Beyond navigating the maze of transport hubs, Ng sees broader applications for Parallel Reality. Personalized wayfinding information be useful in malls, large sports arenas, or even highways. Signage can be made more legible, and instantly adjust for the viewer’s distance, reading angle, and sight lines.

“Any time that you step into a public environment where you have crowds of people looking for different things or having different preferences, Parallel Reality has the ability to create a much better experience,”  Ng says. “We don’t have to navigate these environments like cattle anymore.”

Guarding against unintended consequences

With such a potentially far-reaching innovation, come the potential of harm too. What about data privacy? Can Parallel Reality be hacked and create mayhem? Also, does navigating an highly personalized environment make us insular and less concerned about the people around us?

Forbes explains that the biometric information used to verify passengers’ identity is not permanently stored in a system.

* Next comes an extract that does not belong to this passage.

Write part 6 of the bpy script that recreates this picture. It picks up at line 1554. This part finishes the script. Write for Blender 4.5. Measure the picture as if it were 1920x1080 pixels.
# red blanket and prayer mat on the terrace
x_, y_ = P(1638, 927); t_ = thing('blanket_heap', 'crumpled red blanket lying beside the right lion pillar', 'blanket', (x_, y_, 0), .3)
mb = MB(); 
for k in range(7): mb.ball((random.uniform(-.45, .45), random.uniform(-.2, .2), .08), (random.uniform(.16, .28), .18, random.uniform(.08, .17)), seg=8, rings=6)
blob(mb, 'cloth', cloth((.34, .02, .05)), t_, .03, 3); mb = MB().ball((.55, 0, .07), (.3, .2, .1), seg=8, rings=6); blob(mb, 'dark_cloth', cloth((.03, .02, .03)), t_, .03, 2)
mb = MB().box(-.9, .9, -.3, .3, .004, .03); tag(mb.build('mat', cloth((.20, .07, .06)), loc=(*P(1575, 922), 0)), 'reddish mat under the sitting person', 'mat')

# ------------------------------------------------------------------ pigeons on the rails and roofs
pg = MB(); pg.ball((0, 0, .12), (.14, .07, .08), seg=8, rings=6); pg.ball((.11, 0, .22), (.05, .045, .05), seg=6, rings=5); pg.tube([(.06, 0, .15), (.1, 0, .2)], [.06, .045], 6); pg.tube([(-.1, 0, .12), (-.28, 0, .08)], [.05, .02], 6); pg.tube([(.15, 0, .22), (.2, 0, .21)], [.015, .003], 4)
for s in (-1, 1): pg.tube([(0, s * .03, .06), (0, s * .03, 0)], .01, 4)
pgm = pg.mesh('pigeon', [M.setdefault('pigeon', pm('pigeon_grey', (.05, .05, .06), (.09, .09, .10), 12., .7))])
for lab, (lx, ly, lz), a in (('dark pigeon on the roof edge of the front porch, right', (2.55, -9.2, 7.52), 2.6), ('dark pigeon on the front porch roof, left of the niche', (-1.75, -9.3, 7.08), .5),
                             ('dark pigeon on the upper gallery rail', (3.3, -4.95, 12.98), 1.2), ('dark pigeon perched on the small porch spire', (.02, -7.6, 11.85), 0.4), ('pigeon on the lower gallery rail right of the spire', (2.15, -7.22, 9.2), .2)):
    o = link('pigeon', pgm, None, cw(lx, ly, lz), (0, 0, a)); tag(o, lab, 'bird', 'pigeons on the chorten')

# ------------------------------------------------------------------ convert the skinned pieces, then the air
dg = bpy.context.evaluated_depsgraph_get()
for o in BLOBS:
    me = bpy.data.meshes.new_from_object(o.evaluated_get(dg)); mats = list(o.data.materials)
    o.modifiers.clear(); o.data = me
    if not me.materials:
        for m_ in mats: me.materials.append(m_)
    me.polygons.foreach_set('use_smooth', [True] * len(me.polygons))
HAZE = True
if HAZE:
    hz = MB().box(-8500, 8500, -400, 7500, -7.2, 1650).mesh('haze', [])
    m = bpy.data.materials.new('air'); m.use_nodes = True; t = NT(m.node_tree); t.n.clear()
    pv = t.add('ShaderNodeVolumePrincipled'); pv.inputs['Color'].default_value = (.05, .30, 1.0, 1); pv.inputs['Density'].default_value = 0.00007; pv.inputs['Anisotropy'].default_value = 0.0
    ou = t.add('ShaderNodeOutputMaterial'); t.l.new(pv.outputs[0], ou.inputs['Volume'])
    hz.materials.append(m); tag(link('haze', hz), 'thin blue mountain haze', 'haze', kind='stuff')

The details displayed on the big screens draw from the same database displayed on the Delta mobile app so it’s not any more vulnerable to hacking than those established systems.

To the fears that Parallel Reality might fuel solipsism among travelers, Forbes says so far the new signs have actually sparked conversations among strangers in Detroit. He adds that they’re developing a feature so groups of travelers can see their information together.

Parallel Reality is the latest in a series of experiments Delta is trying to create a seamless, hurdle-free airport experience. “The goal is ‘a walking speed airport’,” he explains “We’re really trying to take all the stress out.”